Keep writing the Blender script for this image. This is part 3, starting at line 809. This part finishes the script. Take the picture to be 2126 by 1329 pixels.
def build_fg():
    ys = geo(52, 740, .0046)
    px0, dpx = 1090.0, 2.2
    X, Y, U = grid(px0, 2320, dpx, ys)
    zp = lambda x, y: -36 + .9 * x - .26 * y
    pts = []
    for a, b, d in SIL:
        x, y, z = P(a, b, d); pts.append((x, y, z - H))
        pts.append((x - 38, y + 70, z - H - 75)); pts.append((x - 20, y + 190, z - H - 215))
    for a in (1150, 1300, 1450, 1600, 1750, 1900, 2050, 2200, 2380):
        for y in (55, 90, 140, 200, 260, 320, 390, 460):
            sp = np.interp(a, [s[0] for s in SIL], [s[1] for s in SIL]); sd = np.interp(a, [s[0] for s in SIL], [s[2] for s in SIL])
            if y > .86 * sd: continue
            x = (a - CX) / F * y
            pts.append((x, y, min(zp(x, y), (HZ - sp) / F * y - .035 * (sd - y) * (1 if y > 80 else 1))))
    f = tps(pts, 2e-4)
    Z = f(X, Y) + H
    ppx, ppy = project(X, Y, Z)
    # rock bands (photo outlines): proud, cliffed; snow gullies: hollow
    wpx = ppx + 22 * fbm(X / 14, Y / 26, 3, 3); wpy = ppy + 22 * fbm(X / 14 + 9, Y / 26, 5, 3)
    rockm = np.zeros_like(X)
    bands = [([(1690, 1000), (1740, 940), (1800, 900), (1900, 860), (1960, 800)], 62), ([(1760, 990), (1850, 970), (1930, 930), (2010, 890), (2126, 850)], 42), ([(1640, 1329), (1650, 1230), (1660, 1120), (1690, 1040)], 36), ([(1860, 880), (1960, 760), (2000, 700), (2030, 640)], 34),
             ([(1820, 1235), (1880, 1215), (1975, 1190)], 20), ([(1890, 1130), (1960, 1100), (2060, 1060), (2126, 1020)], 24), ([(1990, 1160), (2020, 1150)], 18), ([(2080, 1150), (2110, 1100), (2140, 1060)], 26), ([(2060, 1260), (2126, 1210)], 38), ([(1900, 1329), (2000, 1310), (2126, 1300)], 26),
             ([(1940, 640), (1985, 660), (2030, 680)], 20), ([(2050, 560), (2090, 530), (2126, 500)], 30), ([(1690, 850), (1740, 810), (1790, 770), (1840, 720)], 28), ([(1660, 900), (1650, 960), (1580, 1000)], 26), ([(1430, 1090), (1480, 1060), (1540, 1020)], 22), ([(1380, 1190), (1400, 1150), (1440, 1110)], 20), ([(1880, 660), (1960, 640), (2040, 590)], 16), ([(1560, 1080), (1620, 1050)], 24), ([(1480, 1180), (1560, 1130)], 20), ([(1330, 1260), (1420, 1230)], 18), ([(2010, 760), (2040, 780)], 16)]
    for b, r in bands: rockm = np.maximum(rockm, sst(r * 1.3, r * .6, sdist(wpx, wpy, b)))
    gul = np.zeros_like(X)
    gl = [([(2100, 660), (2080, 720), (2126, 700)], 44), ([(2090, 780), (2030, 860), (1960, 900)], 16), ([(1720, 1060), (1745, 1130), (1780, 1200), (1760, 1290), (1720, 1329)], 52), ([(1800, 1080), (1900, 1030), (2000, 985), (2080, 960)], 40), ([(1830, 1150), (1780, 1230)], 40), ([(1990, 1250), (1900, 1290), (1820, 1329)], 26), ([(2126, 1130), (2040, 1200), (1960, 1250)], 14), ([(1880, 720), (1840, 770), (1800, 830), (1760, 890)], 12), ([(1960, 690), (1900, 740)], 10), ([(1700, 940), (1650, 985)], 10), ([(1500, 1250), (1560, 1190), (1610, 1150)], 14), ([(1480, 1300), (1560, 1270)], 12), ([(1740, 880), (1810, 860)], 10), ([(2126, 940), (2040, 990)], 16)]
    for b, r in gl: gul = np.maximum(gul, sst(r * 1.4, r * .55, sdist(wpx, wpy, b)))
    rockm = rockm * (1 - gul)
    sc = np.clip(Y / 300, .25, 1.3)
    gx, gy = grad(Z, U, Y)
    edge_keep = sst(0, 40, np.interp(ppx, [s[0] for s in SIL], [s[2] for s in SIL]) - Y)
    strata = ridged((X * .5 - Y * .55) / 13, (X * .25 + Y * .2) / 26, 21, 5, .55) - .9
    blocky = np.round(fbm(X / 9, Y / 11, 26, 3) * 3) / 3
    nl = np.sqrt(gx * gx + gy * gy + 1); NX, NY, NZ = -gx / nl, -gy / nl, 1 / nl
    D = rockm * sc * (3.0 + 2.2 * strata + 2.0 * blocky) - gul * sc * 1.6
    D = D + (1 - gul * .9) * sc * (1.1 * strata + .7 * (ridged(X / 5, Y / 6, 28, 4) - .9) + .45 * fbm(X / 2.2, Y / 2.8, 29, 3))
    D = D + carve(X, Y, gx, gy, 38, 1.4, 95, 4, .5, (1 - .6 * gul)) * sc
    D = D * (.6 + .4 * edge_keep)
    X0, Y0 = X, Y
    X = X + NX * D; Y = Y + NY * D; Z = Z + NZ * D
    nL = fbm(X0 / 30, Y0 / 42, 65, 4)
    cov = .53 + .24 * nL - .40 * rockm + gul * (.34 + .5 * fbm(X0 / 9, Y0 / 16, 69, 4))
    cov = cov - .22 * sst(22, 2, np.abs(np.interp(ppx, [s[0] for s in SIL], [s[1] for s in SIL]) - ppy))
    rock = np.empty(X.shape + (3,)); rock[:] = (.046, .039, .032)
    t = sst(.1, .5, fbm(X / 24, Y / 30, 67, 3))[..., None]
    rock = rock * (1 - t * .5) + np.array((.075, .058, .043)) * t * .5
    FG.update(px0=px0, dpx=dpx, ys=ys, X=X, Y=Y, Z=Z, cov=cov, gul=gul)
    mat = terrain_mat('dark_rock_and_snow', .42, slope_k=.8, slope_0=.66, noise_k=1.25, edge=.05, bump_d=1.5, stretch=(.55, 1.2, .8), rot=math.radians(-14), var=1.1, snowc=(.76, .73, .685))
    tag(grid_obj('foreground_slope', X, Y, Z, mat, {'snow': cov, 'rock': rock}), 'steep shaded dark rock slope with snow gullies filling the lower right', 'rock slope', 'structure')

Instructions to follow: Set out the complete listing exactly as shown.

Complete response:
Keep writing the Blender script for this image. This is part 3, starting at line 809. This part finishes the script. Take the picture to be 2126 by 1329 pixels.
def build_fg():
    ys = geo(52, 740, .0046)
    px0, dpx = 1090.0, 2.2
    X, Y, U = grid(px0, 2320, dpx, ys)
    zp = lambda x, y: -36 + .9 * x - .26 * y
    pts = []
    for a, b, d in SIL:
        x, y, z = P(a, b, d); pts.append((x, y, z - H))
        pts.append((x - 38, y + 70, z - H - 75)); pts.append((x - 20, y + 190, z - H - 215))
    for a in (1150, 1300, 1450, 1600, 1750, 1900, 2050, 2200, 2380):
        for y in (55, 90, 140, 200, 260, 320, 390, 460):
            sp = np.interp(a, [s[0] for s in SIL], [s[1] for s in SIL]); sd = np.interp(a, [s[0] for s in SIL], [s[2] for s in SIL])
            if y > .86 * sd: continue
            x = (a - CX) / F * y
            pts.append((x, y, min(zp(x, y), (HZ - sp) / F * y - .035 * (sd - y) * (1 if y > 80 else 1))))
    f = tps(pts, 2e-4)
    Z = f(X, Y) + H
    ppx, ppy = project(X, Y, Z)
    # rock bands (photo outlines): proud, cliffed; snow gullies: hollow
    wpx = ppx + 22 * fbm(X / 14, Y / 26, 3, 3); wpy = ppy + 22 * fbm(X / 14 + 9, Y / 26, 5, 3)
    rockm = np.zeros_like(X)
    bands = [([(1690, 1000), (1740, 940), (1800, 900), (1900, 860), (1960, 800)], 62), ([(1760, 990), (1850, 970), (1930, 930), (2010, 890), (2126, 850)], 42), ([(1640, 1329), (1650, 1230), (1660, 1120), (1690, 1040)], 36), ([(1860, 880), (1960, 760), (2000, 700), (2030, 640)], 34),
             ([(1820, 1235), (1880, 1215), (1975, 1190)], 20), ([(1890, 1130), (1960, 1100), (2060, 1060), (2126, 1020)], 24), ([(1990, 1160), (2020, 1150)], 18), ([(2080, 1150), (2110, 1100), (2140, 1060)], 26), ([(2060, 1260), (2126, 1210)], 38), ([(1900, 1329), (2000, 1310), (2126, 1300)], 26),
             ([(1940, 640), (1985, 660), (2030, 680)], 20), ([(2050, 560), (2090, 530), (2126, 500)], 30), ([(1690, 850), (1740, 810), (1790, 770), (1840, 720)], 28), ([(1660, 900), (1650, 960), (1580, 1000)], 26), ([(1430, 1090), (1480, 1060), (1540, 1020)], 22), ([(1380, 1190), (1400, 1150), (1440, 1110)], 20), ([(1880, 660), (1960, 640), (2040, 590)], 16), ([(1560, 1080), (1620, 1050)], 24), ([(1480, 1180), (1560, 1130)], 20), ([(1330, 1260), (1420, 1230)], 18), ([(2010, 760), (2040, 780)], 16)]
    for b, r in bands: rockm = np.maximum(rockm, sst(r * 1.3, r * .6, sdist(wpx, wpy, b)))
    gul = np.zeros_like(X)
    gl = [([(2100, 660), (2080, 720), (2126, 700)], 44), ([(2090, 780), (2030, 860), (1960, 900)], 16), ([(1720, 1060), (1745, 1130), (1780, 1200), (1760, 1290), (1720, 1329)], 52), ([(1800, 1080), (1900, 1030), (2000, 985), (2080, 960)], 40), ([(1830, 1150), (1780, 1230)], 40), ([(1990, 1250), (1900, 1290), (1820, 1329)], 26), ([(2126, 1130), (2040, 1200), (1960, 1250)], 14), ([(1880, 720), (1840, 770), (1800, 830), (1760, 890)], 12), ([(1960, 690), (1900, 740)], 10), ([(1700, 940), (1650, 985)], 10), ([(1500, 1250), (1560, 1190), (1610, 1150)], 14), ([(1480, 1300), (1560, 1270)], 12), ([(1740, 880), (1810, 860)], 10), ([(2126, 940), (2040, 990)], 16)]
    for b, r in gl: gul = np.maximum(gul, sst(r * 1.4, r * .55, sdist(wpx, wpy, b)))
    rockm = rockm * (1 - gul)
    sc = np.clip(Y / 300, .25, 1.3)
    gx, gy = grad(Z, U, Y)
    edge_keep = sst(0, 40, np.interp(ppx, [s[0] for s in SIL], [s[2] for s in SIL]) - Y)
    strata = ridged((X * .5 - Y * .55) / 13, (X * .25 + Y * .2) / 26, 21, 5, .55) - .9
    blocky = np.round(fbm(X / 9, Y / 11, 26, 3) * 3) / 3
    nl = np.sqrt(gx * gx + gy * gy + 1); NX, NY, NZ = -gx / nl, -gy / nl, 1 / nl
    D = rockm * sc * (3.0 + 2.2 * strata + 2.0 * blocky) - gul * sc * 1.6
    D = D + (1 - gul * .9) * sc * (1.1 * strata + .7 * (ridged(X / 5, Y / 6, 28, 4) - .9) + .45 * fbm(X / 2.2, Y / 2.8, 29, 3))
    D = D + carve(X, Y, gx, gy, 38, 1.4, 95, 4, .5, (1 - .6 * gul)) * sc
    D = D * (.6 + .4 * edge_keep)
    X0, Y0 = X, Y
    X = X + NX * D; Y = Y + NY * D; Z = Z + NZ * D
    nL = fbm(X0 / 30, Y0 / 42, 65, 4)
    cov = .53 + .24 * nL - .40 * rockm + gul * (.34 + .5 * fbm(X0 / 9, Y0 / 16, 69, 4))
    cov = cov - .22 * sst(22, 2, np.abs(np.interp(ppx, [s[0] for s in SIL], [s[1] for s in SIL]) - ppy))
    rock = np.empty(X.shape + (3,)); rock[:] = (.046, .039, .032)
    t = sst(.1, .5, fbm(X / 24, Y / 30, 67, 3))[..., None]
    rock = rock * (1 - t * .5) + np.array((.075, .058, .043)) * t * .5
    FG.update(px0=px0, dpx=dpx, ys=ys, X=X, Y=Y, Z=Z, cov=cov, gul=gul)
    mat = terrain_mat('dark_rock_and_snow', .42, slope_k=.8, slope_0=.66, noise_k=1.25, edge=.05, bump_d=1.5, stretch=(.55, 1.2, .8), rot=math.radians(-14), var=1.1, snowc=(.76, .73, .685))
    tag(grid_obj('foreground_slope', X, Y, Z, mat, {'snow': cov, 'rock': rock}), 'steep shaded dark rock slope with snow gullies filling the lower right', 'rock slope', 'structure')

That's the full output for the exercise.